> _Requirement_
Only the lines from the start of the data through the line containing "C.view_settings.exposure = 0.71" should be written out, exactly as they are, with both ends included and the pictures left out.

> _Dataset section_
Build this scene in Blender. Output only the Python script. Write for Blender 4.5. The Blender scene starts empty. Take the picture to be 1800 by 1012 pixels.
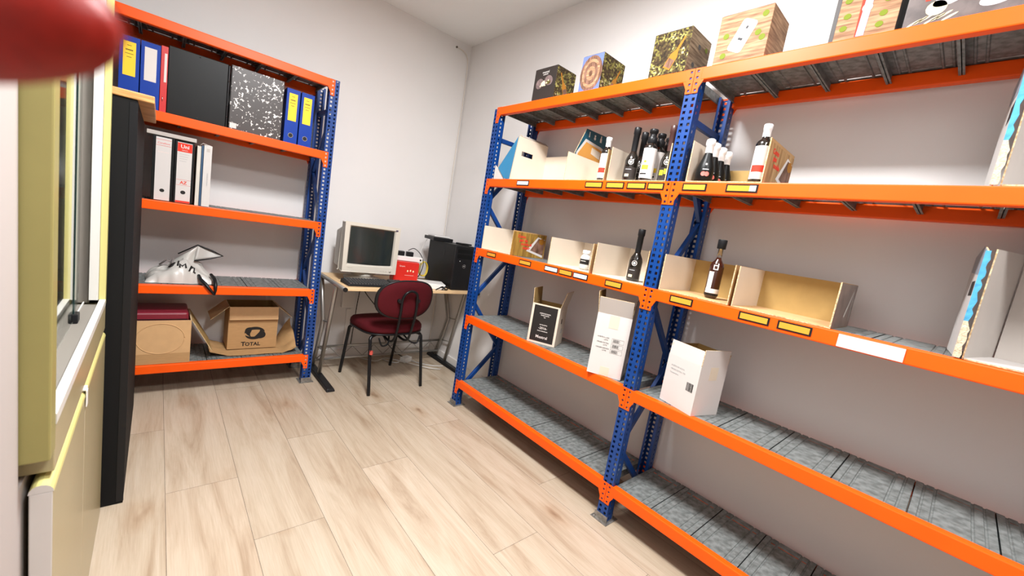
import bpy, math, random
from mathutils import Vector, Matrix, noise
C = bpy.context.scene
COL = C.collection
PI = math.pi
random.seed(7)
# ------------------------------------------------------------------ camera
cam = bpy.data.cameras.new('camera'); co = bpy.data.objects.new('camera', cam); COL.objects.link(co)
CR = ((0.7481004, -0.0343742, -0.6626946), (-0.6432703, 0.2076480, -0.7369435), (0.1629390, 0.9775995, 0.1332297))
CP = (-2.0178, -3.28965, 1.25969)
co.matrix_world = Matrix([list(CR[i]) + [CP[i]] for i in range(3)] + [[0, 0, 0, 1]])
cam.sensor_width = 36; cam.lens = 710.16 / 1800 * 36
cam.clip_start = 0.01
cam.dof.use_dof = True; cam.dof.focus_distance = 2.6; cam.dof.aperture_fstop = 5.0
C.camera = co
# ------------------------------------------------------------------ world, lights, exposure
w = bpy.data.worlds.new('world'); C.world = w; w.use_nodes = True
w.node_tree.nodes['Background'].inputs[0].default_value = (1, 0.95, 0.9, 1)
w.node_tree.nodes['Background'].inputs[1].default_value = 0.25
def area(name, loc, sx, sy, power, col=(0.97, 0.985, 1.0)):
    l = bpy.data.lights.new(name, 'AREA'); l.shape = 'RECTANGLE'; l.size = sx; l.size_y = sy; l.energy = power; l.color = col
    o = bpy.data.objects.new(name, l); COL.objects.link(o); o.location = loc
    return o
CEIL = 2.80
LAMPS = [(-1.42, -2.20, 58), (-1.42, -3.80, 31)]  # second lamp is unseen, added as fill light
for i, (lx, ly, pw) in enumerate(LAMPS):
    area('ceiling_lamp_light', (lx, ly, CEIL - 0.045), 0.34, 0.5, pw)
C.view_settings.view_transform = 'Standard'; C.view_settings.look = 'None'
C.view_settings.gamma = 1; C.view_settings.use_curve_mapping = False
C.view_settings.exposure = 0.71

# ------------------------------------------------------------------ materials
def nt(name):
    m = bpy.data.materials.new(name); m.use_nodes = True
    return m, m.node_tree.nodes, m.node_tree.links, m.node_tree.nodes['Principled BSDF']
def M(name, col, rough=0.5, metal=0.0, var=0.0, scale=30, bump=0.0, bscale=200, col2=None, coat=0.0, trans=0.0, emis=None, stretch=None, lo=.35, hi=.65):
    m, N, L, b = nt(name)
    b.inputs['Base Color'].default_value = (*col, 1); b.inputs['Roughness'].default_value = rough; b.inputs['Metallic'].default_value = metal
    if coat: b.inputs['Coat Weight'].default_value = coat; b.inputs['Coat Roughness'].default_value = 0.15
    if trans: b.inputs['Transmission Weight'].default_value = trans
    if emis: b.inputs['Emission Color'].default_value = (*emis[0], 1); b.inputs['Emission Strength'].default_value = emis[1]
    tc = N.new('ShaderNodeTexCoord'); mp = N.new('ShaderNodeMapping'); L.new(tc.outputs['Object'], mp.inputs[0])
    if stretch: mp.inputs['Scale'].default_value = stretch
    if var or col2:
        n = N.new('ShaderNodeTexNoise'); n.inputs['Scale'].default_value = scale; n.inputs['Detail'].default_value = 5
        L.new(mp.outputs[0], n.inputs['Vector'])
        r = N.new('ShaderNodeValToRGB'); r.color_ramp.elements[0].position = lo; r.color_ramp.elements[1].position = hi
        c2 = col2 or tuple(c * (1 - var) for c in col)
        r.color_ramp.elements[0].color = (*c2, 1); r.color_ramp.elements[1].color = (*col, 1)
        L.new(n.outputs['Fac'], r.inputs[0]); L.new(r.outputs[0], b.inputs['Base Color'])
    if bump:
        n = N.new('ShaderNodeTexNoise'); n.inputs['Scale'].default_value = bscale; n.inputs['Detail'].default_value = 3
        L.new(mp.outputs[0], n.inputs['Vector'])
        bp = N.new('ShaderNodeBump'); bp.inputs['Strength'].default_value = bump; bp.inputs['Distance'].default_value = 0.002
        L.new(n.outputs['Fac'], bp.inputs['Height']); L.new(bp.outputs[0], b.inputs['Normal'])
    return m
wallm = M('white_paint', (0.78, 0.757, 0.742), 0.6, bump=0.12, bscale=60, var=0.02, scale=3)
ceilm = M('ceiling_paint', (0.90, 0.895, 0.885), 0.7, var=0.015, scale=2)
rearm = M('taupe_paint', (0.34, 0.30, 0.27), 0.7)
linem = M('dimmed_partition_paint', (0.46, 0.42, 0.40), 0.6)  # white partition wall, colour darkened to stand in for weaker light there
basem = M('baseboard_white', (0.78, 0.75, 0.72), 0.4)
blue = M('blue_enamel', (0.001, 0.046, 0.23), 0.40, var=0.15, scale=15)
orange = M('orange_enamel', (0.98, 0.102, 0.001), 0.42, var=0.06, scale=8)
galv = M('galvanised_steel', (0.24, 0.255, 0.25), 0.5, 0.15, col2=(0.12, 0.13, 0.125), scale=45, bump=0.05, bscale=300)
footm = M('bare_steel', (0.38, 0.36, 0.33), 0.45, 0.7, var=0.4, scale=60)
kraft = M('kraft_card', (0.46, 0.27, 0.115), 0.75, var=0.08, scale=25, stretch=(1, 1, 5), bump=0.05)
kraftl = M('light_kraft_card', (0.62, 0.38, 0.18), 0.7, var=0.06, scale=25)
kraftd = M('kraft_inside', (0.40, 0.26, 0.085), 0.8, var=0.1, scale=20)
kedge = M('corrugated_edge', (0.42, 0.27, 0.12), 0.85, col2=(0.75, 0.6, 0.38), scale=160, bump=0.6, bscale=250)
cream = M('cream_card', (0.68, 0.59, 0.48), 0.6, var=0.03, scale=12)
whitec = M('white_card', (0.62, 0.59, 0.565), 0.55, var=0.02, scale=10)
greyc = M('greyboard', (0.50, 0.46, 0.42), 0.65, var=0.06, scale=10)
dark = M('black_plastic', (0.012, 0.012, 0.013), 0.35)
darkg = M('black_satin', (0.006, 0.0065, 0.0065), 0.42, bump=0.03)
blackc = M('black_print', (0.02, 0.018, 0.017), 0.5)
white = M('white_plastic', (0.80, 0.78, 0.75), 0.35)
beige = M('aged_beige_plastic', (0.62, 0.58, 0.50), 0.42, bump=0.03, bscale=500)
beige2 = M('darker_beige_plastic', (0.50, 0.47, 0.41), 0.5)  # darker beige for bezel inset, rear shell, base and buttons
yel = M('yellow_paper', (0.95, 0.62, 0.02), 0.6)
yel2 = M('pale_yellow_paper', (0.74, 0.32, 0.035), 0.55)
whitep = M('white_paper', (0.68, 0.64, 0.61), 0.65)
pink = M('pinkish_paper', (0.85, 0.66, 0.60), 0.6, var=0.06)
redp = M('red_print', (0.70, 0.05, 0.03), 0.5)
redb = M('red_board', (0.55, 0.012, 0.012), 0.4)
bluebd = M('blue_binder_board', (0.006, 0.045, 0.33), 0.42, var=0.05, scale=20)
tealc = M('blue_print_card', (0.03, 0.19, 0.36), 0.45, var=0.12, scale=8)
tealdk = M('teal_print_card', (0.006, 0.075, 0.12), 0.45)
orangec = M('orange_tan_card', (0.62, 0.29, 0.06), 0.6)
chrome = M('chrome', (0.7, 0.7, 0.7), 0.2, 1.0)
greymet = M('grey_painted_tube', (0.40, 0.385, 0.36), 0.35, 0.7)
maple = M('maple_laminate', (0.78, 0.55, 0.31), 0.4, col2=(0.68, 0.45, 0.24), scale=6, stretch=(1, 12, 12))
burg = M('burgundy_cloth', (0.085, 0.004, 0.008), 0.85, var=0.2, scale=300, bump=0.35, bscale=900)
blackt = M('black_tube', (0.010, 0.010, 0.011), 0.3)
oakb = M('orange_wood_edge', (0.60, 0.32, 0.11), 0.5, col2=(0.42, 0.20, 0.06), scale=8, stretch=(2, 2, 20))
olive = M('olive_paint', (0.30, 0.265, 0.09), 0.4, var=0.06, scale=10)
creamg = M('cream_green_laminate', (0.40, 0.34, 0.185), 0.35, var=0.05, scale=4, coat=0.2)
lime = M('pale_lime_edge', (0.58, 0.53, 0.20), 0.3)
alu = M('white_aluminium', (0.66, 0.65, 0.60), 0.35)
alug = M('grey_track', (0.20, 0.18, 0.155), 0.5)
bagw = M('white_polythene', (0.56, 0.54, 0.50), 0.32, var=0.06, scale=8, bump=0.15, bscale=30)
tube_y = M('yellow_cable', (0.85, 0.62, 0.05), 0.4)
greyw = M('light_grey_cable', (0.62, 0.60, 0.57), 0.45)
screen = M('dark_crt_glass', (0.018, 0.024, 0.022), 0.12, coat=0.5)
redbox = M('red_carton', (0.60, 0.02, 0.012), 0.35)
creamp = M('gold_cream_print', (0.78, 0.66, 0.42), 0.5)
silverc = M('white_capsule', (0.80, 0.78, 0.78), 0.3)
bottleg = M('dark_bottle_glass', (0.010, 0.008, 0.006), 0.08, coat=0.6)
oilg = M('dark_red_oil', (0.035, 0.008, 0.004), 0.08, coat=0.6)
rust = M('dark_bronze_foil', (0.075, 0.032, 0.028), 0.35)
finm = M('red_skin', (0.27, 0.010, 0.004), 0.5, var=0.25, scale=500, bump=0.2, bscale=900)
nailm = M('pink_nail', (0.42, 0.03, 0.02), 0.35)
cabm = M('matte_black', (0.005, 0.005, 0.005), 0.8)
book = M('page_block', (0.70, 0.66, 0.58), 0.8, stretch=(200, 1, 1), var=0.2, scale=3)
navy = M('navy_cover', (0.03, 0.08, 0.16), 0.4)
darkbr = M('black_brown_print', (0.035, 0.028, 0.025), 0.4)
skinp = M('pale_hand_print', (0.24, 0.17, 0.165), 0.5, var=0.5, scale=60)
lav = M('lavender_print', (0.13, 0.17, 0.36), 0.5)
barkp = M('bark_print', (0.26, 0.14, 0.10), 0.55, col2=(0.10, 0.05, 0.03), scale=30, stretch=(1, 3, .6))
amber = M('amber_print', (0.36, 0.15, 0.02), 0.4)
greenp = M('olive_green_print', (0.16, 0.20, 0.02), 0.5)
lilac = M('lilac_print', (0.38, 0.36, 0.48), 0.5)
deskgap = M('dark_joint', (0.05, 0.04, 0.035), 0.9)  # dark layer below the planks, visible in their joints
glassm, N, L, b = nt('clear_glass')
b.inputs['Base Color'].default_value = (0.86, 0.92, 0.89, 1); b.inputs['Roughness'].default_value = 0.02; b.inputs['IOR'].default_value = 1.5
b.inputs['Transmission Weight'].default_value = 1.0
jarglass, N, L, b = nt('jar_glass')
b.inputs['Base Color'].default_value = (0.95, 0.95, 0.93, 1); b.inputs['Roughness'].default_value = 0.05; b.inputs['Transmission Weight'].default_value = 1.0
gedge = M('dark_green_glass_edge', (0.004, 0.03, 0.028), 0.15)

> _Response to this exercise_
Build this scene in Blender. Output only the Python script. Write for Blender 4.5. The Blender scene starts empty. Take the picture to be 1800 by 1012 pixels.
import bpy, math, random
from mathutils import Vector, Matrix, noise
C = bpy.context.scene
COL = C.collection
PI = math.pi
random.seed(7)
# ------------------------------------------------------------------ camera
cam = bpy.data.cameras.new('camera'); co = bpy.data.objects.new('camera', cam); COL.objects.link(co)
CR = ((0.7481004, -0.0343742, -0.6626946), (-0.6432703, 0.2076480, -0.7369435), (0.1629390, 0.9775995, 0.1332297))
CP = (-2.0178, -3.28965, 1.25969)
co.matrix_world = Matrix([list(CR[i]) + [CP[i]] for i in range(3)] + [[0, 0, 0, 1]])
cam.sensor_width = 36; cam.lens = 710.16 / 1800 * 36
cam.clip_start = 0.01
cam.dof.use_dof = True; cam.dof.focus_distance = 2.6; cam.dof.aperture_fstop = 5.0
C.camera = co
# ------------------------------------------------------------------ world, lights, exposure
w = bpy.data.worlds.new('world'); C.world = w; w.use_nodes = True
w.node_tree.nodes['Background'].inputs[0].default_value = (1, 0.95, 0.9, 1)
w.node_tree.nodes['Background'].inputs[1].default_value = 0.25
def area(name, loc, sx, sy, power, col=(0.97, 0.985, 1.0)):
    l = bpy.data.lights.new(name, 'AREA'); l.shape = 'RECTANGLE'; l.size = sx; l.size_y = sy; l.energy = power; l.color = col
    o = bpy.data.objects.new(name, l); COL.objects.link(o); o.location = loc
    return o
CEIL = 2.80
LAMPS = [(-1.42, -2.20, 58), (-1.42, -3.80, 31)]  # second lamp is unseen, added as fill light
for i, (lx, ly, pw) in enumerate(LAMPS):
    area('ceiling_lamp_light', (lx, ly, CEIL - 0.045), 0.34, 0.5, pw)
C.view_settings.view_transform = 'Standard'; C.view_settings.look = 'None'
C.view_settings.gamma = 1; C.view_settings.use_curve_mapping = False
C.view_settings.exposure = 0.71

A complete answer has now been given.